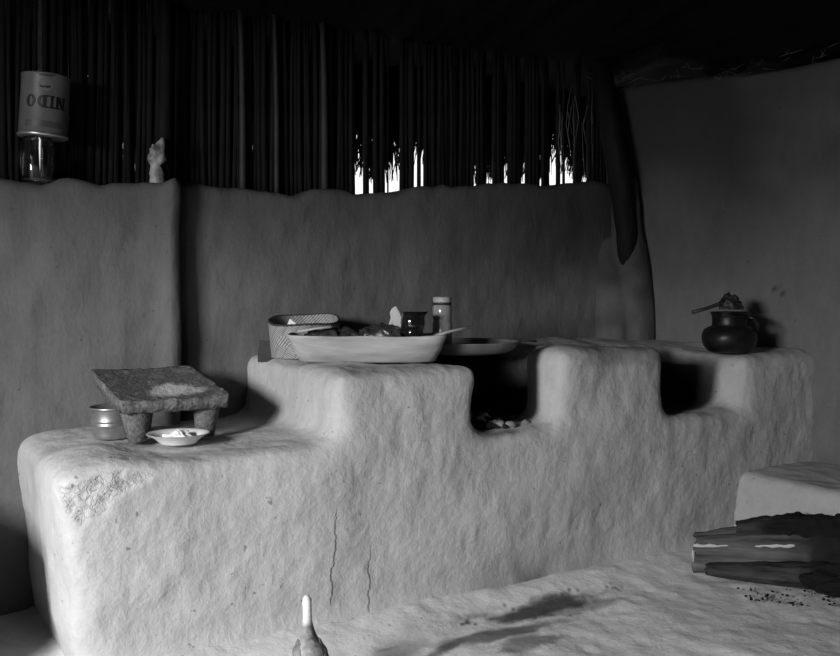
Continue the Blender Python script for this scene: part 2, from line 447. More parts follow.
# ------------------------------------------------------------------ the clay stove counter
def V8(x0b, x1b, x0t, x1t, yb, yt, y1, zb, zt0, zt1=None, ztb=None):
    """block: bottom x0b..x1b, top x0t..x1t; front y yb (bottom) yt (top); back y1"""
    zt1 = zt0 if zt1 is None else zt1; ztb0 = zt0 if ztb is None else ztb; ztb1 = zt1 if ztb is None else ztb
    return hexa([(x0b, yb, zb), (x1b, yb, zb), (x1b, y1, zb), (x0b, y1, zb), (x0t, yt, zt0), (x1t, yt, zt1), (x1t, y1, ztb1), (x0t, y1, ztb0)])
parts = [
    V8(.505, 3.5, .442, 3.5, 2.55, 2.48, 3.30, -.06, .553, .525),          # long base, overhanging to the left
    V8(.56, 3.5, .54, 3.5, 2.47, 2.53, 2.9, -.06, .02),                    # foot spreading on the floor
    hexa([(1.205, 2.50, .40), (1.72, 2.50, .40), (1.72, 3.30, .40), (1.215, 3.30, .40), (1.225, 2.485, .754), (1.72, 2.485, .754), (1.72, 3.30, .765), (1.225, 3.30, .765)]),  # left block
    V8(2.045, 2.55, 2.04, 2.54, 2.50, 2.485, 2.70, .40, .79),            # middle block front
    V8(2.12, 2.53, 2.12, 2.53, 2.60, 2.60, 3.30, .40, .79),                # middle block rear
    V8(2.945, 3.5, 2.955, 3.5, 2.50, 2.49, 3.30, .40, .745),               # right block
    V8(1.30, 2.60, 1.30, 2.60, 3.00, 3.00, 3.30, .40, .785),               # ledge along the wall
    V8(2.45, 3.5, 2.45, 3.5, 2.88, 2.88, 3.30, .40, .755, .755, .785),
]
def counter_post(P, N):
    n = .012*fbm(P, 3.2, 3, 41) + .0022*fbm(P*np.array([1, 1, .5]), 18, 3, 43) + .0008*fbm(P, 60, 2, 44)
    foot = sst(P[:, 2], .0, .12)
    x, y, z = P[:, 0], P[:, 1], P[:, 2]
    # broken plaster at the left front corner
    edge = .018*fbm(P, 17, 4, 51)
    lowline = np.interp(x, [.40, .475, .50, .55, .60, .68, .72], [.60, .455, .395, .435, .468, .505, .60])
    upline = np.interp(x, [.40, .46, .52, .60, .72], [.515, .525, .527, .530, .52])
    dm = sst(z-lowline+edge, 0, .006)*sst(upline-z+edge, 0, .006)*(y < 2.58)*(x > .455)*(x < .71)
    rg = 1-np.abs(fbm(P, 22, 4, 55))*1.5
    disp = n*(.3+.7*foot) - dm*(.006 + .006*rg)
    P = P + N*disp[:, None]
    P[:, 2] -= .030*np.clip((.66-x)/.24, 0, 1)**2*sst(z, .2, .5)
    ns = fbm(P, 9, 4, 66)
    s1 = box_mask(P, (1.68, 2.60, .505), (2.13, 3.06, .80), .02)
    s1 = np.maximum(s1, .75*box_mask(P, (1.72, 2.515, .44), (2.0, 2.8, .535), .02)*sst(ns, -.3, .4))
    s2 = .95*box_mask(P, (2.50, 2.62, .50), (2.97, 2.92, .75), .03)
    s3 = (.62+.3*ns)*np.exp(-((x-1.97)/.24)**2)*(1-sst(z+.03*ns, .0, .17))*(y < 2.7)
    s4 = .35*sst(ns, .15, .6)*box_mask(P, (2.12, 2.4, .73), (2.52, 2.62, .82), .02)
    s5 = .45*(1-sst(np.hypot((x-.80), (z-.045))+.01*ns, .006, .02))*(y < 2.7)
    s6 = .0*dm
    s = np.maximum.reduce([s1, s2, s3, s4, s5, s6])
    return P, {'soot': s, 'chip': dm}
counter = grow('clay_stove_counter', parts, M['counter'], .0095, 170, counter_post)
tag(counter, 'long stepped pale clay counter with two open fireboxes along the back wall', 'stove')

bparts = [V8(2.93, 3.6, 2.955, 3.6, -.4, -.38, 2.60, -.06, .290), V8(2.93, 3.6, 2.95, 3.6, -.4, -.4, 2.58, -.06, .03)]
def bench_post(P, N):
    n = .010*fbm(P, 4.0, 3, 141) + .003*fbm(P, 16, 3, 143)
    return P + N*n[:, None], {'soot': np.zeros(len(P))}
bench = grow('clay_bench', bparts, M['bench'], .010, 130, bench_post)
tag(bench, 'low smooth clay bench along the right wall behind the firewood', 'bench')

# unseen clay block, added to shade the wall foot and counter's left end
lparts = [box(-1.34, .20, 2.56, 3.16, -.06, .43)]
ledge = grow('added_shade_block', lparts, M['bench'], .02, 10, bench_post)
tag(ledge, 'unseen clay block added left of the stove to shade the wall foot and counter end', 'shade block')

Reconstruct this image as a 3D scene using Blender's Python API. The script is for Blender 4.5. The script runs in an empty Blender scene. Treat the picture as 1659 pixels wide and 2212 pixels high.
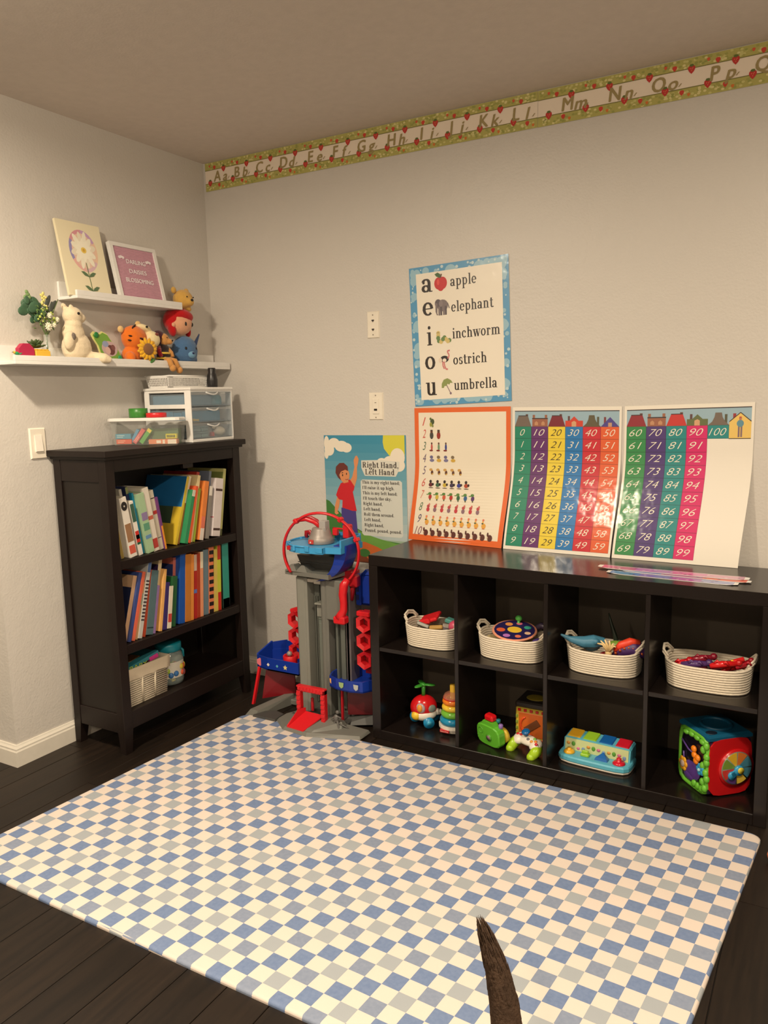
import bpy, bmesh, math, random
from mathutils import Matrix, Vector, Euler
random.seed(7)
C = bpy.context.scene.collection
PI = math.pi
sin, cos, rad = math.sin, math.cos, math.radians

# ------------------------------------------------------------------ camera, lights, exposure
def setup():
    sc = bpy.context.scene
    f, px, py, pz, yaw, pitch, roll = 1704.35, 2.7034, -3.0335, 1.3939, -0.5230, -0.1463, -0.0233
    F = Vector((cos(pitch)*sin(yaw), cos(pitch)*cos(yaw), sin(pitch)))
    R = F.cross(Vector((0, 0, 1))).normalized(); U = R.cross(F)
    R2 = R*cos(roll)+U*sin(roll); U2 = -R*sin(roll)+U*cos(roll)
    cam = bpy.data.cameras.new('camera'); co = bpy.data.objects.new('camera', cam); C.objects.link(co)
    M = Matrix((R2, U2, -F)).transposed().to_4x4(); M.translation = Vector((px, py, pz))
    co.matrix_world = M
    cam.sensor_fit = 'VERTICAL'; cam.sensor_height = 36; cam.lens = f/2212*36
    cam.clip_start = 0.02
    sc.camera = co
    w = bpy.data.worlds.new('world'); sc.world = w; w.use_nodes = True
    w.node_tree.nodes['Background'].inputs[0].default_value = (0.02, 0.018, 0.015, 1)
    w.node_tree.nodes['Background'].inputs[1].default_value = 1
    for i, (x, y, p) in enumerate(LIGHTS):
        l = bpy.data.lights.new('ceiling_lamp_light', 'AREA'); l.shape = 'DISK'; l.size = 0.13
        l.energy = p; l.color = LCOL; l.spread = rad(175)
        o = bpy.data.objects.new('ceiling_lamp_light', l); C.objects.link(o)
        o.location = (x, y, CEIL-0.02)
        l = bpy.data.lights.new('ceiling_fill_light', 'POINT'); l.energy = p*.28; l.color = LCOL; l.shadow_soft_size = .07  # added fill below each lamp, lifts the ceiling and upper walls
        o = bpy.data.objects.new('ceiling_fill_light', l); C.objects.link(o); o.location = (x, y, CEIL-.10)
    sc.view_settings.view_transform = 'Standard'; sc.view_settings.look = 'None'
    sc.view_settings.gamma = 1; sc.view_settings.use_curve_mapping = False
    sc.view_settings.exposure = EXPOSURE
CEIL = 2.509
EXPOSURE = 0.0
LCOL = (1.0, 0.845, 0.64)
LIGHTS = [(0.80, -2.15, 53), (2.9, -2.05, 45), (0.8, -4.3, 32), (2.9, -4.3, 32)]
setup()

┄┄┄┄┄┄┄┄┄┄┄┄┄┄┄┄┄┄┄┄

**The exercise:**
Take the listing above and print it exactly, apart from the pictures.

**The result:**
Continue the Blender Python script for this scene: part 2, from line 447. More parts follow.
# ------------------------------------------------------------------ the clay stove counter
def V8(x0b, x1b, x0t, x1t, yb, yt, y1, zb, zt0, zt1=None, ztb=None):
    """block: bottom x0b..x1b, top x0t..x1t; front y yb (bottom) yt (top); back y1"""
    zt1 = zt0 if zt1 is None else zt1; ztb0 = zt0 if ztb is None else ztb; ztb1 = zt1 if ztb is None else ztb
    return hexa([(x0b, yb, zb), (x1b, yb, zb), (x1b, y1, zb), (x0b, y1, zb), (x0t, yt, zt0), (x1t, yt, zt1), (x1t, y1, ztb1), (x0t, y1, ztb0)])
parts = [
    V8(.505, 3.5, .442, 3.5, 2.55, 2.48, 3.30, -.06, .553, .525),          # long base, overhanging to the left
    V8(.56, 3.5, .54, 3.5, 2.47, 2.53, 2.9, -.06, .02),                    # foot spreading on the floor
    hexa([(1.205, 2.50, .40), (1.72, 2.50, .40), (1.72, 3.30, .40), (1.215, 3.30, .40), (1.225, 2.485, .754), (1.72, 2.485, .754), (1.72, 3.30, .765), (1.225, 3.30, .765)]),  # left block
    V8(2.045, 2.55, 2.04, 2.54, 2.50, 2.485, 2.70, .40, .79),            # middle block front
    V8(2.12, 2.53, 2.12, 2.53, 2.60, 2.60, 3.30, .40, .79),                # middle block rear
    V8(2.945, 3.5, 2.955, 3.5, 2.50, 2.49, 3.30, .40, .745),               # right block
    V8(1.30, 2.60, 1.30, 2.60, 3.00, 3.00, 3.30, .40, .785),               # ledge along the wall
    V8(2.45, 3.5, 2.45, 3.5, 2.88, 2.88, 3.30, .40, .755, .755, .785),
]
def counter_post(P, N):
    n = .012*fbm(P, 3.2, 3, 41) + .0022*fbm(P*np.array([1, 1, .5]), 18, 3, 43) + .0008*fbm(P, 60, 2, 44)
    foot = sst(P[:, 2], .0, .12)
    x, y, z = P[:, 0], P[:, 1], P[:, 2]
    # broken plaster at the left front corner
    edge = .018*fbm(P, 17, 4, 51)
    lowline = np.interp(x, [.40, .475, .50, .55, .60, .68, .72], [.60, .455, .395, .435, .468, .505, .60])
    upline = np.interp(x, [.40, .46, .52, .60, .72], [.515, .525, .527, .530, .52])
    dm = sst(z-lowline+edge, 0, .006)*sst(upline-z+edge, 0, .006)*(y < 2.58)*(x > .455)*(x < .71)
    rg = 1-np.abs(fbm(P, 22, 4, 55))*1.5
    disp = n*(.3+.7*foot) - dm*(.006 + .006*rg)
    P = P + N*disp[:, None]
    P[:, 2] -= .030*np.clip((.66-x)/.24, 0, 1)**2*sst(z, .2, .5)
    ns = fbm(P, 9, 4, 66)
    s1 = box_mask(P, (1.68, 2.60, .505), (2.13, 3.06, .80), .02)
    s1 = np.maximum(s1, .75*box_mask(P, (1.72, 2.515, .44), (2.0, 2.8, .535), .02)*sst(ns, -.3, .4))
    s2 = .95*box_mask(P, (2.50, 2.62, .50), (2.97, 2.92, .75), .03)
    s3 = (.62+.3*ns)*np.exp(-((x-1.97)/.24)**2)*(1-sst(z+.03*ns, .0, .17))*(y < 2.7)
    s4 = .35*sst(ns, .15, .6)*box_mask(P, (2.12, 2.4, .73), (2.52, 2.62, .82), .02)
    s5 = .45*(1-sst(np.hypot((x-.80), (z-.045))+.01*ns, .006, .02))*(y < 2.7)
    s6 = .0*dm
    s = np.maximum.reduce([s1, s2, s3, s4, s5, s6])
    return P, {'soot': s, 'chip': dm}
counter = grow('clay_stove_counter', parts, M['counter'], .0095, 170, counter_post)
tag(counter, 'long stepped pale clay counter with two open fireboxes along the back wall', 'stove')

bparts = [V8(2.93, 3.6, 2.955, 3.6, -.4, -.38, 2.60, -.06, .290), V8(2.93, 3.6, 2.95, 3.6, -.4, -.4, 2.58, -.06, .03)]
def bench_post(P, N):
    n = .010*fbm(P, 4.0, 3, 141) + .003*fbm(P, 16, 3, 143)
    return P + N*n[:, None], {'soot': np.zeros(len(P))}
bench = grow('clay_bench', bparts, M['bench'], .010, 130, bench_post)
tag(bench, 'low smooth clay bench along the right wall behind the firewood', 'bench')

# unseen clay block, added to shade the wall foot and counter's left end
lparts = [box(-1.34, .20, 2.56, 3.16, -.06, .43)]
ledge = grow('added_shade_block', lparts, M['bench'], .02, 10, bench_post)
tag(ledge, 'unseen clay block added left of the stove to shade the wall foot and counter end', 'shade block')

Reconstruct this image as a 3D scene using Blender's Python API. The script is for Blender 4.5. The script runs in an empty Blender scene. Treat the picture as 1659 pixels wide and 2212 pixels high.
import bpy, bmesh, math, random
from mathutils import Matrix, Vector, Euler
random.seed(7)
C = bpy.context.scene.collection
PI = math.pi
sin, cos, rad = math.sin, math.cos, math.radians

# ------------------------------------------------------------------ camera, lights, exposure
def setup():
    sc = bpy.context.scene
    f, px, py, pz, yaw, pitch, roll = 1704.35, 2.7034, -3.0335, 1.3939, -0.5230, -0.1463, -0.0233
    F = Vector((cos(pitch)*sin(yaw), cos(pitch)*cos(yaw), sin(pitch)))
    R = F.cross(Vector((0, 0, 1))).normalized(); U = R.cross(F)
    R2 = R*cos(roll)+U*sin(roll); U2 = -R*sin(roll)+U*cos(roll)
    cam = bpy.data.cameras.new('camera'); co = bpy.data.objects.new('camera', cam); C.objects.link(co)
    M = Matrix((R2, U2, -F)).transposed().to_4x4(); M.translation = Vector((px, py, pz))
    co.matrix_world = M
    cam.sensor_fit = 'VERTICAL'; cam.sensor_height = 36; cam.lens = f/2212*36
    cam.clip_start = 0.02
    sc.camera = co
    w = bpy.data.worlds.new('world'); sc.world = w; w.use_nodes = True
    w.node_tree.nodes['Background'].inputs[0].default_value = (0.02, 0.018, 0.015, 1)
    w.node_tree.nodes['Background'].inputs[1].default_value = 1
    for i, (x, y, p) in enumerate(LIGHTS):
        l = bpy.data.lights.new('ceiling_lamp_light', 'AREA'); l.shape = 'DISK'; l.size = 0.13
        l.energy = p; l.color = LCOL; l.spread = rad(175)
        o = bpy.data.objects.new('ceiling_lamp_light', l); C.objects.link(o)
        o.location = (x, y, CEIL-0.02)
        l = bpy.data.lights.new('ceiling_fill_light', 'POINT'); l.energy = p*.28; l.color = LCOL; l.shadow_soft_size = .07  # added fill below each lamp, lifts the ceiling and upper walls
        o = bpy.data.objects.new('ceiling_fill_light', l); C.objects.link(o); o.location = (x, y, CEIL-.10)
    sc.view_settings.view_transform = 'Standard'; sc.view_settings.look = 'None'
    sc.view_settings.gamma = 1; sc.view_settings.use_curve_mapping = False
    sc.view_settings.exposure = EXPOSURE
CEIL = 2.509
EXPOSURE = 0.0
LCOL = (1.0, 0.845, 0.64)
LIGHTS = [(0.80, -2.15, 53), (2.9, -2.05, 45), (0.8, -4.3, 32), (2.9, -4.3, 32)]
setup()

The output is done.